本書には素朴な疑問から少しマニアックな疑問まで、タイトルのとおり、100の疑問と回答が掲載されている。“ドリームライナー”787や政府専用機の話から、機内食やエコノミークラス症候群のような身近なネタまで幅広く、旅客機好きから旅好きまで、また子供から大人まで楽しめる。なかには「昔は着物姿のCAが飛んでいた」「機内でもシャワーを浴びられる」なんてウソのようなホントの話もあり、読めばつい誰かに話したくなってしまうはず。

『旅客機の疑問』シリーズの5冊目にあたる本書は、いわば集大成ともいえる一冊。
2007年のシリーズ開始から約8年が経ち、この間に航空の世界も大きく様変わりしたようだ。著者の秋本さんに話を聞いた。

2007年以降、航空の世界はどう変わった?


「一番変わったのは、2007年には誕生していなかった新しい飛行機がどんどん世界の空でデビューしたこと。エアバスの総2階建て機A380も、ボーイングの次世代機787も、最初の本ではまだ“開発中”としか書けなかったのが、すでに世界中の空を飛び始めています。当時はまだ“構想”の段階だったエアバスA350XWBも、2014年12月にデビューしました。日本人の多くの期待を背負った国産ジェット旅客機、MRJも試験機が完成し、まもなく初フライトを行います」(秋本さん)
新著では、それら最新の機種について、実際の写真を使っていろんな角度から具体的に解説されている。

飛行機はいくらで買える!? 『これだけは知りたい旅客機の疑問100』
製造が進むMRJ(三菱リージョナルジェット)(『これだけは知りたい旅客機の疑問100』より)

機内食づくりの舞台裏やWi-Fi体験談も


そんな進化の一方で、昔から飛行機初心者が抱きがちな、いわば定番ともいえる疑問もある。
「以前から変わらず届く質問のひとつが、旅客機の安全に関すること。
カミナリが落ちても平気なのか? 濃霧の中でも安全に着陸できるのはなぜ? それらの質問には、前著よりもよりやさしく、わかりやすく解説したつもりです」(秋本さん)

このほか、空の旅をもっともっと楽しみたいという気持ちからくる質問も多いという。たとえば「機内食はどんなふうに作られるのか?」「雲の上でメールをやりとりできるって本当か?」といったものだ。

飛行機はいくらで買える!? 『これだけは知りたい旅客機の疑問100』
機内食づくりの舞台裏。
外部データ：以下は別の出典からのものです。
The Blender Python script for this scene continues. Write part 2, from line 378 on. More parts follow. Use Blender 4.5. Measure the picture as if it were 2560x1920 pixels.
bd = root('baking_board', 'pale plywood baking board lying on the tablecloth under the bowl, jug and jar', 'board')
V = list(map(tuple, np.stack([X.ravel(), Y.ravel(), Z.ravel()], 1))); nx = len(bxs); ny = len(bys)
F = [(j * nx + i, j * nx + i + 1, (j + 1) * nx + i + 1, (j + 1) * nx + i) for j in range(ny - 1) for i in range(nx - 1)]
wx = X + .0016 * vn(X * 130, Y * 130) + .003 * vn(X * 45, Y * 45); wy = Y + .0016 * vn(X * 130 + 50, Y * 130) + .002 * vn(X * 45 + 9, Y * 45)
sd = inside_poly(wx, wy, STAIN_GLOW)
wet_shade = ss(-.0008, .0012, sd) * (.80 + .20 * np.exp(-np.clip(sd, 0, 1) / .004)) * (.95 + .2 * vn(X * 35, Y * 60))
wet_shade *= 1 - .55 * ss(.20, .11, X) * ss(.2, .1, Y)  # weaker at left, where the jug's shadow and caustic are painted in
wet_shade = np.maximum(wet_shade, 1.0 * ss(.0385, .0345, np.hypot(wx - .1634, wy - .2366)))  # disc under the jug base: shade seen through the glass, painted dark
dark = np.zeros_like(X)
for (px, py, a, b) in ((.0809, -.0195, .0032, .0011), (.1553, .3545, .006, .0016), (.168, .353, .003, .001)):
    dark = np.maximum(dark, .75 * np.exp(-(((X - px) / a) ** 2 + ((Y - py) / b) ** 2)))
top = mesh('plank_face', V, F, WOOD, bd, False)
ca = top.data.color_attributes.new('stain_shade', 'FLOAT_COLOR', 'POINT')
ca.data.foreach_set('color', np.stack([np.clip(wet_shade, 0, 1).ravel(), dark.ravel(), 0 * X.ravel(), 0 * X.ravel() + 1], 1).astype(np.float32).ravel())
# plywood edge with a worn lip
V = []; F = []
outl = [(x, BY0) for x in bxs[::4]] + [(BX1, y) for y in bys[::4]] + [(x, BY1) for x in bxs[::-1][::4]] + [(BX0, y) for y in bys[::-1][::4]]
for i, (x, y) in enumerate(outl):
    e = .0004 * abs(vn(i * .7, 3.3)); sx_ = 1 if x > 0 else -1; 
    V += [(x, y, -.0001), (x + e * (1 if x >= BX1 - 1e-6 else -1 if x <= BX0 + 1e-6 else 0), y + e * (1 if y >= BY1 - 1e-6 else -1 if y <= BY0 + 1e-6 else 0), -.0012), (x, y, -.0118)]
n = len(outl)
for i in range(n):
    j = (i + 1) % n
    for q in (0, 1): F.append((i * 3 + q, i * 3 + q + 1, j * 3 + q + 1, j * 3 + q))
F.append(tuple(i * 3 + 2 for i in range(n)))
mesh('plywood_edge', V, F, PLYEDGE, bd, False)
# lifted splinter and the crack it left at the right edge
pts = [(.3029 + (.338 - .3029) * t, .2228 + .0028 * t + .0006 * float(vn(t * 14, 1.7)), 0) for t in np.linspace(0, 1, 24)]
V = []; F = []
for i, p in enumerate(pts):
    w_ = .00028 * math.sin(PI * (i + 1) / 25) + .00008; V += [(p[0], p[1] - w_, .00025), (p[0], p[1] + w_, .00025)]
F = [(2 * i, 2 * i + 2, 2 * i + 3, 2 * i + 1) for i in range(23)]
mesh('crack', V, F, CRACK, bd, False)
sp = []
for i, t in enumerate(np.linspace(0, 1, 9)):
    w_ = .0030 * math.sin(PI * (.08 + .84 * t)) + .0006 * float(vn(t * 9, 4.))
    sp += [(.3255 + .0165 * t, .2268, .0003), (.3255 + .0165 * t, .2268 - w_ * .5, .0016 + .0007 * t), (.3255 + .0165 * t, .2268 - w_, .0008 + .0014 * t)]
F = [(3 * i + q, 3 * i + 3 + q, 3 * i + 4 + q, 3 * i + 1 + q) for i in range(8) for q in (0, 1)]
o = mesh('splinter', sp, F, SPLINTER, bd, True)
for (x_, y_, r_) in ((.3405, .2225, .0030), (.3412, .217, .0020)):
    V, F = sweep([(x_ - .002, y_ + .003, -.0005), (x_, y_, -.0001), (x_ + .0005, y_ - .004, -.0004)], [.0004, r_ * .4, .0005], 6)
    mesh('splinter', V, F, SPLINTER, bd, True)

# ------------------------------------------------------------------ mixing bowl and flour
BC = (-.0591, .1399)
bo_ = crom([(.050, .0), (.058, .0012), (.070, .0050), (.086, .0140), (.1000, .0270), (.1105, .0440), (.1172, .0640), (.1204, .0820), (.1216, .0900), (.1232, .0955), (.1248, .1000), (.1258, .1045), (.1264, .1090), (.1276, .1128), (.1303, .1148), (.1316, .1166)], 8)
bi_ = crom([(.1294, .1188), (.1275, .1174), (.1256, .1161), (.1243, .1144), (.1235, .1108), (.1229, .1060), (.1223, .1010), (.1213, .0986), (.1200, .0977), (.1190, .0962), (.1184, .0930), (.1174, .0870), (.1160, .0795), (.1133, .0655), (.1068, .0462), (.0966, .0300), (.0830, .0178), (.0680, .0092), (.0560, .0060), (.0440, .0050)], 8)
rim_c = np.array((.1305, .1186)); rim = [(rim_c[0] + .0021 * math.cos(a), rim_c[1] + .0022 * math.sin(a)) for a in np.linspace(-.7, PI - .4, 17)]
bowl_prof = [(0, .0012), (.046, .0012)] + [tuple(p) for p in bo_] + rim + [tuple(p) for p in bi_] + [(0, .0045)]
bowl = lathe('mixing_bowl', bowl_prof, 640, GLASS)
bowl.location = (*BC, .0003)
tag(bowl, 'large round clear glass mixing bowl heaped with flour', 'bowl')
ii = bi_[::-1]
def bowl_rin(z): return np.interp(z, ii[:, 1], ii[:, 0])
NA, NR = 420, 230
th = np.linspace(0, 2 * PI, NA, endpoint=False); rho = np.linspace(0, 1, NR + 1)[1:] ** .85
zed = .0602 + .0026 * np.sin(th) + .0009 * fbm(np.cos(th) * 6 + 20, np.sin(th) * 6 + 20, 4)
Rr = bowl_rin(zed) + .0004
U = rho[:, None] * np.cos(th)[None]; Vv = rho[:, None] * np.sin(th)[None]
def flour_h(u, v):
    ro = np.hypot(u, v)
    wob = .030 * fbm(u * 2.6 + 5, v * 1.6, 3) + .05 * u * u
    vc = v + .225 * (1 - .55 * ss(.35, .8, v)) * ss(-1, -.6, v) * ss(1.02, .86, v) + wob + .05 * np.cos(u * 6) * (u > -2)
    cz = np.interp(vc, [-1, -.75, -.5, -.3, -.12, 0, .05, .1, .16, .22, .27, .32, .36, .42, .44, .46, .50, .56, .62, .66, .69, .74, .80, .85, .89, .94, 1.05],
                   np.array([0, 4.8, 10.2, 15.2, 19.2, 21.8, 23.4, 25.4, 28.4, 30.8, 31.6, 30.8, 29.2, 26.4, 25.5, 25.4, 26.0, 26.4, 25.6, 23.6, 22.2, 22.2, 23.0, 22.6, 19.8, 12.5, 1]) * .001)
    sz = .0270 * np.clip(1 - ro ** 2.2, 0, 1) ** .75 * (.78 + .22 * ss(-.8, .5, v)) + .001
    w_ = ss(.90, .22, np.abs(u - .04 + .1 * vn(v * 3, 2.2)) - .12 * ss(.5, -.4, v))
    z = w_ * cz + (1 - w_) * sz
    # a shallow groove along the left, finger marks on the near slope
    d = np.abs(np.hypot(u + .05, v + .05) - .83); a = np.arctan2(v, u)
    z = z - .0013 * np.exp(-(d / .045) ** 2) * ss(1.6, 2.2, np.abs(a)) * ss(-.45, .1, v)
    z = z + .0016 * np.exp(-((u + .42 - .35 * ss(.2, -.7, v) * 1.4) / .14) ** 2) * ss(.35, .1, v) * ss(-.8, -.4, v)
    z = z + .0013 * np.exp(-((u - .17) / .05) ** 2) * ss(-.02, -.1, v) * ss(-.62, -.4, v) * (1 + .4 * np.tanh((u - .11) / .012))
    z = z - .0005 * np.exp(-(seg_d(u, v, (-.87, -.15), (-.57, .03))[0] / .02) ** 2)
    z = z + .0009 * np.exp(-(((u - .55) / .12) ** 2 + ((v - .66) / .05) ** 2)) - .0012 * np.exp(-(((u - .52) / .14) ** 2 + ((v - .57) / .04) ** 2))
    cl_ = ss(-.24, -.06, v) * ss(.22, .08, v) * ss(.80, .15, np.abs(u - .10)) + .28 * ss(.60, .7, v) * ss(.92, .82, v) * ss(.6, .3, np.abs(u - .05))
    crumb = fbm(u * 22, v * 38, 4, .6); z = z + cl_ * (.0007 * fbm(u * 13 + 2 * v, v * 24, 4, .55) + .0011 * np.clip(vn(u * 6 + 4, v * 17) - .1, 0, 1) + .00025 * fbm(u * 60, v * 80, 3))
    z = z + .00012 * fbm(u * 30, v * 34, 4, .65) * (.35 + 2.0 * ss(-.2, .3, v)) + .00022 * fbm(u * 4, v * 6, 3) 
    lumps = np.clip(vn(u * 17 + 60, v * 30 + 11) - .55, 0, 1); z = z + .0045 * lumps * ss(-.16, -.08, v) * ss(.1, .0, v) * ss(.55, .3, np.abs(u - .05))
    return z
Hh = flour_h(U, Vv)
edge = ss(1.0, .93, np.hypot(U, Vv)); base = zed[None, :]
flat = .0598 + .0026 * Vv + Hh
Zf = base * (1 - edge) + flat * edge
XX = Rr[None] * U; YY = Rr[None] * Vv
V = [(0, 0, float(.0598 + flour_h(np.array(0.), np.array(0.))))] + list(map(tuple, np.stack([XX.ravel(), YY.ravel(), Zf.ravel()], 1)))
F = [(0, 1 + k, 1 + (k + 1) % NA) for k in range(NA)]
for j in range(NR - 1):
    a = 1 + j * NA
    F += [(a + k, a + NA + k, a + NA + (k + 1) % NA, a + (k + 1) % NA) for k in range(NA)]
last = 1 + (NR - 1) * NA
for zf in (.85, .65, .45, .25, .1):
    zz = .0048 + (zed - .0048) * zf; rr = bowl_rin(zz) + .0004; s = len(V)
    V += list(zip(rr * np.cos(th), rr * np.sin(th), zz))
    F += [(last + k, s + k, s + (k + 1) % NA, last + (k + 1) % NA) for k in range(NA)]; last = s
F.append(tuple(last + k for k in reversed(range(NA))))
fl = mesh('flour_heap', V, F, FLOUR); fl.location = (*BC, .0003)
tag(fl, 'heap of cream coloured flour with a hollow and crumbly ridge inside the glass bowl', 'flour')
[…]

実は手作業が意外に多い(『これだけは知りたい旅客機の疑問100』より)

「機内食については、その舞台裏を解説するだけでなく、人間の味覚は上空1万メートルでどう変わるのか、といった項目も加えて、より詳しく書きました。機内Wi-Fiなども、単なる仕組みの解説でなく、私が実際に使ってみての体験談も交えてレポートしています」(秋本さん)
飛行機はいくらで買える!? 『これだけは知りたい旅客機の疑問100』
JALのニューヨーク線で体験した機内Wi-Fi。気になる使用感は!?(『これだけは知りたい旅客機の疑問100』より)

旅は空港から始まる


「海外を旅する場合、目的地──たとえばパリならパリに着かないと旅が始まらない、そう考えている人がまだけっこういます。でも、それではもったいない。空港のゲートをくぐった瞬間から、もっと言うと、空港に到着した瞬間から、旅は始まる。
そういうふうに旅をとらえると、楽しみは倍増します。空港に到着して、ふと“なぜ?”と不思議に思うこと。機内に入って“これはなに?”と感じること。それら、誰もが抱く疑問を、本書では多くの写真を使いながら、専門用語は排除し、初心者向けに一つひとつやさしく解説しました。本書を旅のお伴に連れていってもらうことで、旅客機の世界が知れば知るほど楽しさであふれていることを、感じ取ってもらえるといいなあと思います」(秋本さん)

読めば空の旅がもっと楽しくなる一冊。この夏の空旅のお供に、ぜひ。